> **WHAT IS ASKED**: Without including any pictures, write out the listing below exactly.

> **INFORMATION SUPPLIED**:

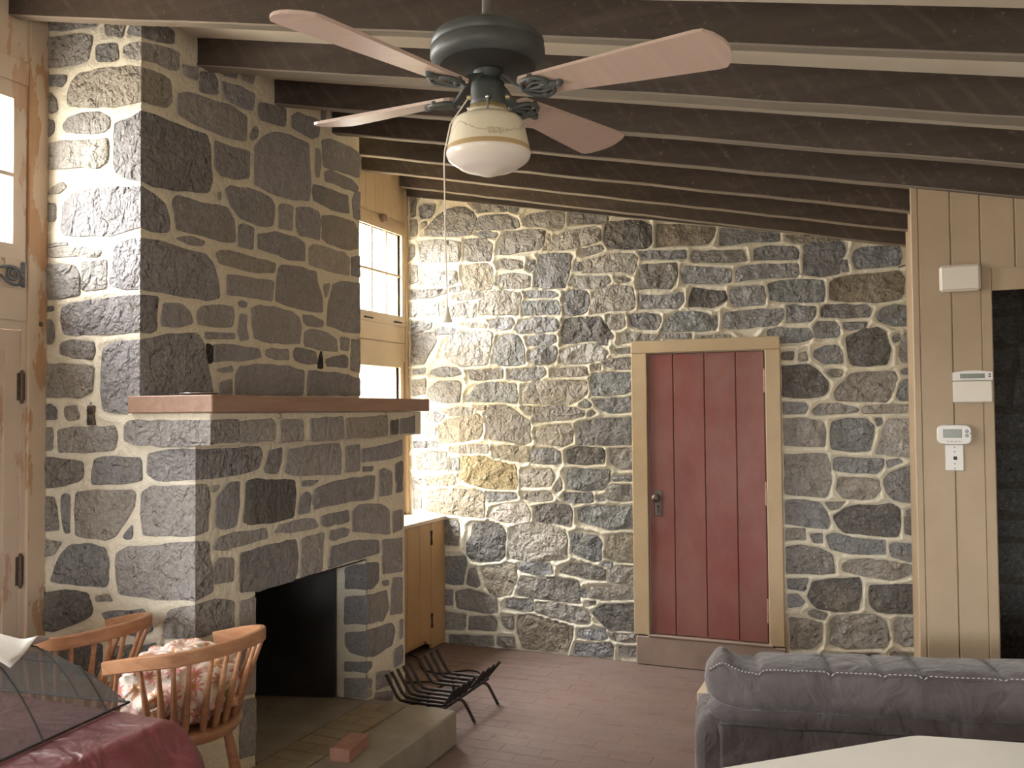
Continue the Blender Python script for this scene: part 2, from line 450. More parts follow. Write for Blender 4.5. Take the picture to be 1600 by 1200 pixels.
class MB:
    """collects shapes; build() links them as ONE mesh object with its origin at the given point"""

    def __init__(s):
        s.v = []; s.f = []; s.sm = []; s.uv = None

    def add(s, vs, fs, smooth=False):
        o = len(s.v); s.v += [tuple(p) for p in vs]
        s.f += [tuple(i + o for i in f) for f in fs]
        s.sm += [smooth] * len(fs)
        return s

    def box(s, a, b, ch=0.0):
        (x0, y0, z0), (x1, y1, z1) = a, b
        x0, x1 = min(x0, x1), max(x0, x1); y0, y1 = min(y0, y1), max(y0, y1); z0, z1 = min(z0, z1), max(z0, z1)
        if not ch:
            return s.add([(x0, y0, z0), (x1, y0, z0), (x1, y1, z0), (x0, y1, z0), (x0, y0, z1), (x1, y0, z1), (x1, y1, z1), (x0, y1, z1)],
                         [(0, 3, 2, 1), (4, 5, 6, 7), (0, 1, 5, 4), (1, 2, 6, 5), (2, 3, 7, 6), (3, 0, 4, 7)])
        c = min(ch, (x1 - x0) / 2.01, (y1 - y0) / 2.01, (z1 - z0) / 2.01)
        pts = []; idx = {}
        X = (x0, x1); Y = (y0, y1); Z = (z0, z1); sg = (1, -1)
        for i in (0, 1):
            for j in (0, 1):
                for k in (0, 1):
                    for ax in range(3):
                        p = [X[i] + sg[i] * c, Y[j] + sg[j] * c, Z[k] + sg[k] * c]
                        p[ax] = (X[i], Y[j], Z[k])[ax]
                        idx[i, j, k, ax] = len(pts); pts.append(tuple(p))
        fs = []
        for ax in range(3):
            o = [a_ for a_ in range(3) if a_ != ax]
            for side in (0, 1):
                q = []
                for (p_, r_) in ((0, 0), (1, 0), (1, 1), (0, 1)):
                    t = [0, 0, 0]; t[ax] = side; t[o[0]] = p_; t[o[1]] = r_
                    q.append(idx[t[0], t[1], t[2], ax])
                if (side == 0) != (ax == 1): q = q[::-1]
                fs.append(tuple(q))
        for ax in range(3):  # edges along ax
            o = [a_ for a_ in range(3) if a_ != ax]
            for p_ in (0, 1):
                for r_ in (0, 1):
                    t0 = [0, 0, 0]; t1 = [0, 0, 0]
                    t0[o[0]] = t1[o[0]] = p_; t0[o[1]] = t1[o[1]] = r_; t0[ax] = 0; t1[ax] = 1
                    fs.append((idx[(*t0, o[0])], idx[(*t1, o[0])], idx[(*t1, o[1])], idx[(*t0, o[1])]))
        for i in (0, 1):
            for j in (0, 1):
                for k in (0, 1):
                    fs.append(tuple(idx[i, j, k, ax] for ax in range(3)))
        return s.add(pts, fs)

    def hexa(s, p):  # 8 points: bottom ring 0-3, top ring 4-7
        return s.add(p, [(0, 3, 2, 1), (4, 5, 6, 7), (0, 1, 5, 4), (1, 2, 6, 5), (2, 3, 7, 6), (3, 0, 4, 7)])

    def tube(s, path, rad, n=8, cap=True, up=None, smooth=True):
        P = [Vector(p) for p in path]; k = len(P)
        R = rad if isinstance(rad, (list, tuple)) else [rad] * k
        vs = []; prev = None
        for i in range(k):
            t = (P[min(i + 1, k - 1)] - P[max(i - 1, 0)]).normalized()
            if prev is None:
                a = Vector((0, 0, 1)) if abs(t.z) < 0.9 else Vector((1, 0, 0))
                u = t.cross(a).normalized()
            else:
                u = (prev - t * prev.dot(t)).normalized()
            prev = u; w = t.cross(u)
            for j in range(n):
                a = 2 * PI * j / n
                vs.append(P[i] + (u * math.cos(a) + w * math.sin(a)) * R[i])
        fs = [(i * n + j, i * n + (j + 1) % n, (i + 1) * n + (j + 1) % n, (i + 1) * n + j) for i in range(k - 1) for j in range(n)]
        s.add(vs, fs, smooth)
        if cap:
            s.add(vs[:n], [tuple(range(n))[::-1]]); s.add(vs[-n:], [tuple(range(n))])
        return s

    def ribbon(s, path, w, h, upv=(0, 0, 1), smooth=False):
        """rectangular section swept along path: w across (horizontal), h along up"""
        P = [Vector(p) for p in path]; k = len(P); up = Vector(upv); vs = []
        for i in range(k):
            t = (P[min(i + 1, k - 1)] - P[max(i - 1, 0)]).normalized()
            side = t.cross(up).normalized(); uu = side.cross(t)
            W = w[i] if isinstance(w, (list, tuple)) else w
            H = h[i] if isinstance(h, (list, tuple)) else h
            c = min(W, H) * 0.18
            for a, b in ((-W / 2 + c, -H / 2), (W / 2 - c, -H / 2), (W / 2, -H / 2 + c), (W / 2, H / 2 - c), (W / 2 - c, H / 2), (-W / 2 + c, H / 2), (-W / 2, H / 2 - c), (-W / 2, -H / 2 + c)):
                vs.append(P[i] + side * a + uu * b)
        n = 8
        fs = [(i * n + j, i * n + (j + 1) % n, (i + 1) * n + (j + 1) % n, (i + 1) * n + j) for i in range(k - 1) for j in range(n)]
        s.add(vs, fs, smooth); s.add(vs[:n], [tuple(range(n))[::-1]]); s.add(vs[-n:], [tuple(range(n))])
        return s

    def lathe(s, prof, c=(0, 0, 0), n=32, smooth=True, axis='z', capb=False, capt=False):
        vs = []
        for r, z in prof:
            for j in range(n):
                a = 2 * PI * j / n
                p = (r * math.cos(a), r * math.sin(a), z)
                if axis == 'y': p = (p[0], p[2], p[1])
                if axis == 'x': p = (p[2], p[0], p[1])
                vs.append((c[0] + p[0], c[1] + p[1], c[2] + p[2]))
        k = len(prof)
        fs = [(i * n + j, i * n + (j + 1) % n, (i + 1) * n + (j + 1) % n, (i + 1) * n + j) for i in range(k - 1) for j in range(n)]
        s.add(vs, fs, smooth)
        if capb: s.add(vs[:n], [tuple(range(n))[::-1]])
        if capt: s.add(vs[-n:], [tuple(range(n))])
        return s

    def grid(s, pts, nu, nv, smooth=True, keep=None):
        fs = []
        for i in range(nu - 1):
            for j in range(nv - 1):
                if keep is not None and not keep[i, j]: continue
                fs.append((i * nv + j, (i + 1) * nv + j, (i + 1) * nv + j + 1, i * nv + j + 1))
        return s.add(pts, fs, smooth)

    def build(s, name, mat, parent=None, origin=None):
        me = bpy.data.meshes.new(name)
        V = np.array(s.v, dtype=np.float64).reshape(-1, 3)
        if origin is None:
            lo, hi = V.min(0), V.max(0); origin = ((lo[0] + hi[0]) / 2, (lo[1] + hi[1]) / 2, lo[2])
        o0 = np.array(origin, dtype=np.float64)
        me.from_pydata([tuple(p) for p in (V - o0)], [], s.f)
        me.polygons.foreach_set('use_smooth', s.sm)
        me.materials.append(MATS[mat] if isinstance(mat, str) else mat)
        me.update()
        o = bpy.data.objects.new(name, me); COL.objects.link(o)
        o.location = origin
        if parent is not None:
            o.parent = parent
            o.location = Vector(origin) - wloc(parent)
        return o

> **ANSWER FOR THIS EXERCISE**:
Continue the Blender Python script for this scene: part 2, from line 450. More parts follow. Write for Blender 4.5. Take the picture to be 1600 by 1200 pixels.
class MB:
    """collects shapes; build() links them as ONE mesh object with its origin at the given point"""

    def __init__(s):
        s.v = []; s.f = []; s.sm = []; s.uv = None

    def add(s, vs, fs, smooth=False):
        o = len(s.v); s.v += [tuple(p) for p in vs]
        s.f += [tuple(i + o for i in f) for f in fs]
        s.sm += [smooth] * len(fs)
        return s

    def box(s, a, b, ch=0.0):
        (x0, y0, z0), (x1, y1, z1) = a, b
        x0, x1 = min(x0, x1), max(x0, x1); y0, y1 = min(y0, y1), max(y0, y1); z0, z1 = min(z0, z1), max(z0, z1)
        if not ch:
            return s.add([(x0, y0, z0), (x1, y0, z0), (x1, y1, z0), (x0, y1, z0), (x0, y0, z1), (x1, y0, z1), (x1, y1, z1), (x0, y1, z1)],
                         [(0, 3, 2, 1), (4, 5, 6, 7), (0, 1, 5, 4), (1, 2, 6, 5), (2, 3, 7, 6), (3, 0, 4, 7)])
        c = min(ch, (x1 - x0) / 2.01, (y1 - y0) / 2.01, (z1 - z0) / 2.01)
        pts = []; idx = {}
        X = (x0, x1); Y = (y0, y1); Z = (z0, z1); sg = (1, -1)
        for i in (0, 1):
            for j in (0, 1):
                for k in (0, 1):
                    for ax in range(3):
                        p = [X[i] + sg[i] * c, Y[j] + sg[j] * c, Z[k] + sg[k] * c]
                        p[ax] = (X[i], Y[j], Z[k])[ax]
                        idx[i, j, k, ax] = len(pts); pts.append(tuple(p))
        fs = []
        for ax in range(3):
            o = [a_ for a_ in range(3) if a_ != ax]
            for side in (0, 1):
                q = []
                for (p_, r_) in ((0, 0), (1, 0), (1, 1), (0, 1)):
                    t = [0, 0, 0]; t[ax] = side; t[o[0]] = p_; t[o[1]] = r_
                    q.append(idx[t[0], t[1], t[2], ax])
                if (side == 0) != (ax == 1): q = q[::-1]
                fs.append(tuple(q))
        for ax in range(3):  # edges along ax
            o = [a_ for a_ in range(3) if a_ != ax]
            for p_ in (0, 1):
                for r_ in (0, 1):
                    t0 = [0, 0, 0]; t1 = [0, 0, 0]
                    t0[o[0]] = t1[o[0]] = p_; t0[o[1]] = t1[o[1]] = r_; t0[ax] = 0; t1[ax] = 1
                    fs.append((idx[(*t0, o[0])], idx[(*t1, o[0])], idx[(*t1, o[1])], idx[(*t0, o[1])]))
        for i in (0, 1):
            for j in (0, 1):
                for k in (0, 1):
                    fs.append(tuple(idx[i, j, k, ax] for ax in range(3)))
        return s.add(pts, fs)

    def hexa(s, p):  # 8 points: bottom ring 0-3, top ring 4-7
        return s.add(p, [(0, 3, 2, 1), (4, 5, 6, 7), (0, 1, 5, 4), (1, 2, 6, 5), (2, 3, 7, 6), (3, 0, 4, 7)])

    def tube(s, path, rad, n=8, cap=True, up=None, smooth=True):
        P = [Vector(p) for p in path]; k = len(P)
        R = rad if isinstance(rad, (list, tuple)) else [rad] * k
        vs = []; prev = None
        for i in range(k):
            t = (P[min(i + 1, k - 1)] - P[max(i - 1, 0)]).normalized()
            if prev is None:
                a = Vector((0, 0, 1)) if abs(t.z) < 0.9 else Vector((1, 0, 0))
                u = t.cross(a).normalized()
            else:
                u = (prev - t * prev.dot(t)).normalized()
            prev = u; w = t.cross(u)
            for j in range(n):
                a = 2 * PI * j / n
                vs.append(P[i] + (u * math.cos(a) + w * math.sin(a)) * R[i])
        fs = [(i * n + j, i * n + (j + 1) % n, (i + 1) * n + (j + 1) % n, (i + 1) * n + j) for i in range(k - 1) for j in range(n)]
        s.add(vs, fs, smooth)
        if cap:
            s.add(vs[:n], [tuple(range(n))[::-1]]); s.add(vs[-n:], [tuple(range(n))])
        return s

    def ribbon(s, path, w, h, upv=(0, 0, 1), smooth=False):
        """rectangular section swept along path: w across (horizontal), h along up"""
        P = [Vector(p) for p in path]; k = len(P); up = Vector(upv); vs = []
        for i in range(k):
            t = (P[min(i + 1, k - 1)] - P[max(i - 1, 0)]).normalized()
            side = t.cross(up).normalized(); uu = side.cross(t)
            W = w[i] if isinstance(w, (list, tuple)) else w
            H = h[i] if isinstance(h, (list, tuple)) else h
            c = min(W, H) * 0.18
            for a, b in ((-W / 2 + c, -H / 2), (W / 2 - c, -H / 2), (W / 2, -H / 2 + c), (W / 2, H / 2 - c), (W / 2 - c, H / 2), (-W / 2 + c, H / 2), (-W / 2, H / 2 - c), (-W / 2, -H / 2 + c)):
                vs.append(P[i] + side * a + uu * b)
        n = 8
        fs = [(i * n + j, i * n + (j + 1) % n, (i + 1) * n + (j + 1) % n, (i + 1) * n + j) for i in range(k - 1) for j in range(n)]
        s.add(vs, fs, smooth); s.add(vs[:n], [tuple(range(n))[::-1]]); s.add(vs[-n:], [tuple(range(n))])
        return s

    def lathe(s, prof, c=(0, 0, 0), n=32, smooth=True, axis='z', capb=False, capt=False):
        vs = []
        for r, z in prof:
            for j in range(n):
                a = 2 * PI * j / n
                p = (r * math.cos(a), r * math.sin(a), z)
                if axis == 'y': p = (p[0], p[2], p[1])
                if axis == 'x': p = (p[2], p[0], p[1])
                vs.append((c[0] + p[0], c[1] + p[1], c[2] + p[2]))
        k = len(prof)
        fs = [(i * n + j, i * n + (j + 1) % n, (i + 1) * n + (j + 1) % n, (i + 1) * n + j) for i in range(k - 1) for j in range(n)]
        s.add(vs, fs, smooth)
        if capb: s.add(vs[:n], [tuple(range(n))[::-1]])
        if capt: s.add(vs[-n:], [tuple(range(n))])
        return s

    def grid(s, pts, nu, nv, smooth=True, keep=None):
        fs = []
        for i in range(nu - 1):
            for j in range(nv - 1):
                if keep is not None and not keep[i, j]: continue
                fs.append((i * nv + j, (i + 1) * nv + j, (i + 1) * nv + j + 1, i * nv + j + 1))
        return s.add(pts, fs, smooth)

    def build(s, name, mat, parent=None, origin=None):
        me = bpy.data.meshes.new(name)
        V = np.array(s.v, dtype=np.float64).reshape(-1, 3)
        if origin is None:
            lo, hi = V.min(0), V.max(0); origin = ((lo[0] + hi[0]) / 2, (lo[1] + hi[1]) / 2, lo[2])
        o0 = np.array(origin, dtype=np.float64)
        me.from_pydata([tuple(p) for p in (V - o0)], [], s.f)
        me.polygons.foreach_set('use_smooth', s.sm)
        me.materials.append(MATS[mat] if isinstance(mat, str) else mat)
        me.update()
        o = bpy.data.objects.new(name, me); COL.objects.link(o)
        o.location = origin
        if parent is not None:
            o.parent = parent
            o.location = Vector(origin) - wloc(parent)
        return o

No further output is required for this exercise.